Industry News

Hapag-Lloyd looks deeper into wind propulsion for new boxships


GERMAN carrier Hapag-Lloyd has been studying wind propulsion options for newbuilds.

The Hamburg-headquartered liner has unveiled a newbuilding concept design of a ship with a capacity of 4,500 TEU featuring eight sails with a total sail area of 3,000 square metres.

The six rear sails are extendable, and the two front ones retractable. According to the team behind the design, this helps to not hinder cargo operations in port and to protect the sail system from damage as well as to avoid any limitations such as bridges.

Earlier this year, the company partnered up with Boris Herrmann and his Team Malizia and launched a concept study for a 4,500 TEU ship with wind-assisted propulsion system. The concept study is expected to be finalized in the coming months and will give the company a basis for the next steps.
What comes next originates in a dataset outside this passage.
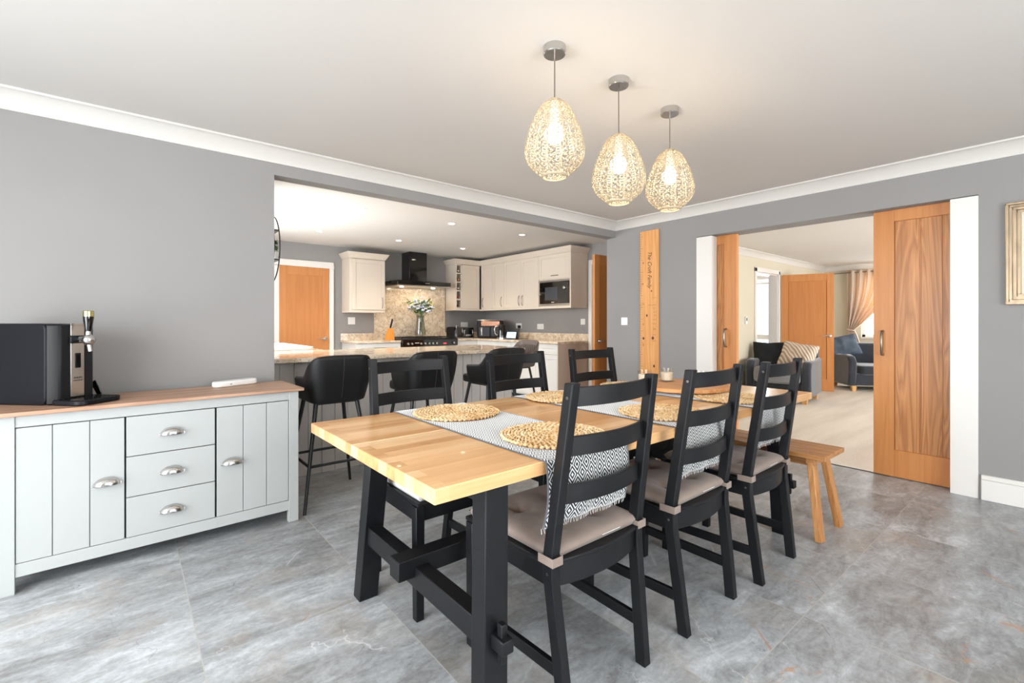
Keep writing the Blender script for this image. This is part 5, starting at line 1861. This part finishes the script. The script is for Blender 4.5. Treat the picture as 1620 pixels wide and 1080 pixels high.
# ------------------------------------------------------------------ lounge
def blob(mb, c, r, seg=24, rings=16, p=0.45, rot=None, pinch=0.0):
    """soft box (superellipsoid)"""
    R = rot.to_matrix() if rot else Matrix.Identity(3)
    sg = lambda v: (abs(v) ** p) * (1 if v >= 0 else -1)
    vs = []
    for i in range(rings + 1):
        th = -PI / 2 + PI * i / rings
        for k_ in range(seg):
            a = 2 * PI * k_ / seg
            x, y, z = sg(math.cos(th)) * sg(math.cos(a)), sg(math.cos(th)) * sg(math.sin(a)), sg(math.sin(th))
            q_ = R @ Vector((x * r[0], y * r[1], z * r[2]))
            vs.append((c[0] + q_.x, c[1] + q_.y, c[2] + q_.z))
    fs = []
    for i in range(rings):
        for k_ in range(seg):
            l_ = (k_ + 1) % seg
            fs.append((i * seg + k_, i * seg + l_, (i + 1) * seg + l_, (i + 1) * seg + k_))
    mb.add(vs, fs)
    return mb


def pillow(mb, w, h, t, n=26, wr=0.1):
    """thin soft square cushion standing in local xz, thickness along y"""
    def f(u, v, s):
        x, z = (u - .5) * 2, (v - .5) * 2
        e = max(0, (1 - abs(x) ** 2.6)) ** .5 * max(0, (1 - abs(z) ** 2.6)) ** .5
        e *= 1 + wr * math.sin(7 * x + 3 * z) * math.sin(4 * z - 2 * x)
        pin = 1 - 0.07 * (abs(x) ** 2 + abs(z) ** 2 - 2 * abs(x * z))
        return (x * w / 2 * pin, s * t / 2 * e, z * h / 2 * pin)
    mb.grid(lambda u, v: f(u, v, 1), n, n)
    mb.grid(lambda u, v: f(u, v, -1), n, n)
    return mb


def armchair(label, loc, rz, w=0.92, throw=False):
    t = thing('armchair', label, 'armchair', loc, rz, 'charcoal armchairs in the lounge')
    # facing -y locally; depth 0.85 (y from 0 to 0.85)
    hw_ = w / 2
    MB().box(-hw_ + 0.10, hw_ - 0.10, 0.06, 0.80, 0.10, 0.30).build('base', CHARF, t, bevel=0.02, seg=3)
    for sx in (-1, 1):
        pr = [(0.06, 0.09), (0.80, 0.09), (0.82, 0.64), (0.50, 0.60), (0.22, 0.62), (0.09, 0.60), (0.02, 0.50), (0.03, 0.30)]
        MB().prism(pr, sx * hw_ - sx * 0.12, sx * hw_, 'x').build('arm', CHARF, t, bevel=0.035, seg=4)
        for y in (0.07, 0.76):
            MB().hexa([(sx * (hw_ - 0.08) - 0.028, y - 0.025, 0), (sx * (hw_ - 0.08) + 0.028, y - 0.025, 0), (sx * (hw_ - 0.08) + 0.028, y + 0.03, 0), (sx * (hw_ - 0.08) - 0.028, y + 0.03, 0)],
                      [(sx * (hw_ - 0.08) - 0.036, y - 0.033, 0.095), (sx * (hw_ - 0.08) + 0.036, y - 0.033, 0.095), (sx * (hw_ - 0.08) + 0.036, y + 0.036, 0.095), (sx * (hw_ - 0.08) - 0.036, y + 0.036, 0.095)]).build('foot', FOOTW, t, bevel=0.003)
    MB().prism([(0.66, 0.10), (0.84, 0.10), (0.90, 0.80), (0.74, 0.80)], -hw_ + 0.04, hw_ - 0.04, 'x').build('backrest', CHARF, t, bevel=0.05, seg=4)
    blob(MB(), (0, 0.36, 0.36), (hw_ - 0.16, 0.36, 0.085), p=0.3).build('seat_cushion', CHARF, t, angle=80)
    return t


ac = armchair('charcoal armchair with a grey knitted throw, seen between the jamb and the lounge door', (7.29, 2.80, 0.0), -PI / 2 + 0.13, 0.86)
ac2 = armchair('charcoal armchair beyond the lounge door below the curtain', (9.69, 2.07, 0.0), -PI / 2 + math.radians(38), 0.95)
th = thing('throw_blanket', 'grey ribbed knitted throw folded over the armchair seat', 'blanket', (7.29, 2.80, 0), -PI / 2 + 0.13)
blob(MB(), (0.0, 0.22, 0.40), (0.305, 0.34, 0.125), p=0.35).build('folded_knit', KNIT, th, angle=80)
q = thing('cushion', 'black cloth cushion leaning in the left corner of the throw armchair', 'cushion', (7.72, 3.06, 0.64), -PI / 2 + 0.3)
q.rotation_euler = (math.radians(-18), 0, -PI / 2 + 0.35)
pillow(MB(), 0.46, 0.46, 0.18).build('cover', BLKC, q, angle=80)
q = thing('cushion', 'beige ribbed cushion leaning on the back of the throw armchair', 'cushion', (7.70, 2.66, 0.66), -PI / 2)
q.rotation_euler = (math.radians(-22), math.radians(8), -PI / 2 - 0.12)
pillow(MB(), 0.50, 0.42, 0.20).build('cover', RIBC, q, angle=80)
q = thing('cushion', 'slate blue cushion on top of the armchair below the curtain', 'cushion', (10.02, 2.72, 0.74), 0)
q.rotation_euler = (math.radians(-25), math.radians(-12), -PI / 2 + 0.5)
pillow(MB(), 0.50, 0.40, 0.20, wr=0.2).build('cover', CHARL, q, angle=80)

# curtain
cr = thing('curtain_rod', 'thin grey curtain pole above the lounge window', 'curtain pole', (LX - 0.10, 2.1, 2.155))
MB().tube([(0, -0.95, 0), (0, 1.08, 0)], 0.010, 12).build('pole', SATIN, cr)
for y in (-0.95, 1.08): MB().ball((0, y, 0), 0.02, 12, 8).build('finial', SATIN, cr)
for y in (-0.8, 0.95): MB().tube([(0, y, 0), (0.099, y, 0)], 0.007, 8).build('bracket', SATIN, cr)


def curtain(label, yo, sgn):
    c_ = thing('curtain', label, 'curtain', (LX - 0.10, yo, 0), 0, 'peach eyelet curtains at the lounge window')

    def fn(u, v):
        z = 2.20 - v * 1.95
        zt = 1.02
        if z > zt:
            k_ = (2.20 - z) / (2.20 - zt)
            k2 = k_ * k_
            w_ = 0.78 * (1 - k2) + 0.10 * k2
            y0 = -0.02 * 0 + (0.02) * k_
        else:
            k_ = (zt - z) / zt
            w_ = 0.10 + 0.30 * k_ ** 0.7
            y0 = 0.02
        ph = u * 2 * PI * 6
        am = 0.045 if z > zt else 0.03
        am *= 0.45 + 0.55 * min(1, abs(z - zt) / 0.3)
        return (am * math.sin(ph), sgn * (-y0 - w_ * u) + (0.0 if z > zt else sgn * 0.06 * k_), z)
    MB().grid(fn, 97, 60).build('cloth', CURT, c_, solid=0.003, angle=80)
    tie = MB().tube([(0.04 * math.cos(a), sgn * (-0.07) + 0.062 * math.sin(a), 1.02 + 0.012 * math.sin(a)) for a in [2 * PI * i_ / 20 for i_ in range(20)]], 0.014, 8, closed=True)
    tie.build('tieback', CURT, c_)
    return c_


curtain('peach eyelet curtain tied back at the left of the lounge window', 2.93, 1)
curtain('peach eyelet curtain hidden behind the sliding door', 1.18, -1)
q = thing('radiator', 'white panel radiator under the lounge window', 'radiator', (LX - 0.11, 2.05, 0.0), -PI / 2)
k = MB().box(-0.5, 0.5, 0, 0.05, 0.12, 0.62)
for i in range(24): k.box(-0.49 + i * 0.041, -0.49 + i * 0.041 + 0.022, -0.006, 0.0, 0.14, 0.60)
k.build('panel', WHITE, q, bevel=0.003)
MB().tube([(-0.46, 0.02, 0.13), (-0.46, 0.02, 0.0)], 0.008, 8).build('pipe', WHITE, q)
q = thing('thermostat', 'slim white wall control on the cream wall left of the door frame', 'wall control', (7.55, LY, 1.2), 0)
MB().box(-0.03, 0.03, -0.02, 0, -0.06, 0.06).build('case', WPLAST, q, bevel=0.004)
MB().box(-0.02, 0.02, -0.0215, -0.02, -0.01, 0.04).build('display', BLKGL, q, angle=0)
"Hapag Lloyd has been working for some time on the issue of wind-assisted ship propulsion and how this could be realized in technical terms. But since this technology isn't ready for the market yet, we think it's important to expand our studies on it," Christoph Thiem, director strategic assets projects at Hapag-Lloyd, said in an interview.

"Some shipping companies have come up with concept designs for wind-powered container ships that look very futuristic. But, to me, our designs seem more realistic," Martin Kopke, manager regulatory affairs & sustainability at Hapag-Lloyd, commented.

The liner company added it is in discussions with other companies such as Swiss freight trader Cargill to exchange ideas on wind-assisted propulsion technology. In the future, Cargill will charter fully electric, wind-assisted vessels to reduce emissions.